Не останавливаясь сейчас на закономерностях этого перехода, обратимся непосредственно к тому, что составляет специфическую и, по-видимому, уникальную особенность западнобрянских говоров, – к структуре категории лица – нелица.

Особенность эта состоит в том, что помимо личных существительных и личных субстантивированных местоимений, прилагательных и причастий мужского рода категория лица здесь охватывает и личные субстантивированные местоимения, прилагательные и причастия женского рода. В соответствие общевосточнославянским формам вин. ед. на – ую (ср.: русск. молодая ‘невеста’ – молодую, б-р. маладая – маладую, укр. молода – молоду и т. п.) здесь используются формы вин. = род. с флексией – ыя.[29 - Формы на – ыя в род. ед. ж. р., непосредственно продолжающие исконные восточнославянский образования на – ые (-не), не только не подверглись здесь воздействию соответствующих форм неличных местоимений на – ое (ср. др. – рус. тое), но, напротив, подчинили себе эти последние. Ср. местные формы типа тыя, самыя, одныя и т. п.]

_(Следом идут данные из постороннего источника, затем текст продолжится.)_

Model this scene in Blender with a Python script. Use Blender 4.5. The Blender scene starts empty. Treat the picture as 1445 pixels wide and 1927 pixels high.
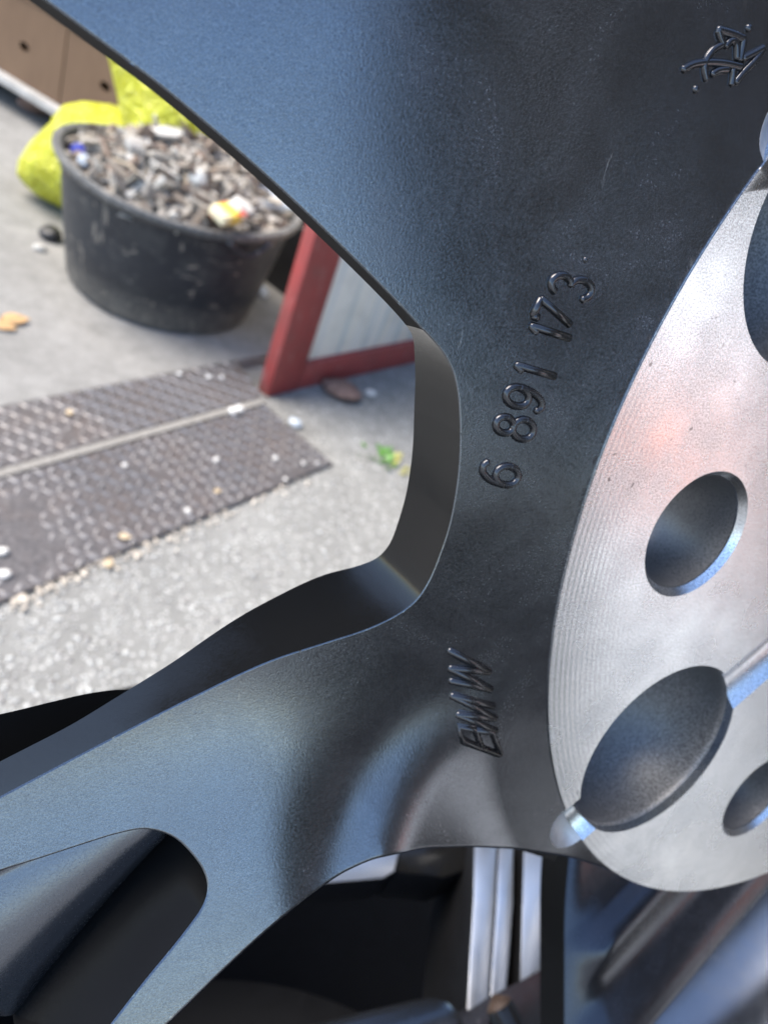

Очевидно, таким образом, что в западнобрянских говорах мы обнаруживаем две формы вин. ед. личных субстантиватов женского рода, выбор и использование которых осуществляется на основе принципа позиционной прикрепленности. Одна из этих форм – с флексией – ую – употребляется преимущественно вне сочетаний с формой вин. ед. личных субстантиватов мужского рода, хотя единично может использоваться и в составе таких сочетаний. Другая – с флексией – ыя – употребляется преимущественно в составе сочетаний с формой вин. ед. личных субстантиватов мужского рода, обнаруживая явную зависимость от этих последних. Эту позицию можно было бы считать слабой, если бы не возможность единичного использования в ней и форм с флексией – ую (о принципе позиционной прикрепленности см. в работах [Пеньковский 1965: 16; 1967-6: 203; 1971: 193–198]).

Зависимость форм на – ыя от позиции настолько очевидна, что есть все основания рассматривать ее как явление морфологической ассимиляции в самом полном и точном значении этого термина, ассимиляции, совершившейся в условиях синтагматизации парадигматических единиц.[30 - Роль и значение этого фактора в процессах языкового развития до сих пор не оценена по достоинству, а между тем он многое мог бы объяснить и в истории разнообразных процессов, объединяемых под общей рубрикой «изменений по аналогии», и в истории слово– и формообразования, и в истории отдельных слов и форм. См. об этом в работе [Пеньковский 1984: 375–376].]

Можно предполагать, что в первоначальных сочетаниях типа молодого и молодую, старого и старую и т. п., т. е. в сочетаниях, построенных по модели «вин. ед. м. р. личн.» – вин. = род. – и – «вин. ед. ж. р.» – вин. ? род., формы на – ую были вытеснены формами на – ыя, которые обеспечивали не только содержательное, категориальное, но и системно-парадигматическое тождество сочетающихся единиц. Тенденция к установлению единства плана выражения при единстве плана содержания («вин. ед. личн.») привела к перестройке указанной выше модели, которая получила новый вид: «вин. ед. личн. м. р.» – вин. = род. – и – «вин. ед. личн. ж. р.» – вин. = род. При этом сохранялось материальное различие флексий как средство выражения родовых различий и, что особенно важно, значение «личн.» у второго члена из интегрального превращалось в дифференциальное.

Хронология этого новообразования неизвестна, поскольку и само оно до сих пор оставалось неизвестным диалектологии и не было обнаружено в памятниках письменности. Единственный пример такого рода был отмечен П. С. Кузнецовым в Лаврентьевской летописи («видиши мя болное сущю», л. 20 об.) [Борковский, Кузнецов 1963: 229], но уникальность его не давала и не дает оснований для каких-либо выводов хронологического порядка. Остаются неизвестными также и причины и условия возникновения этого явления.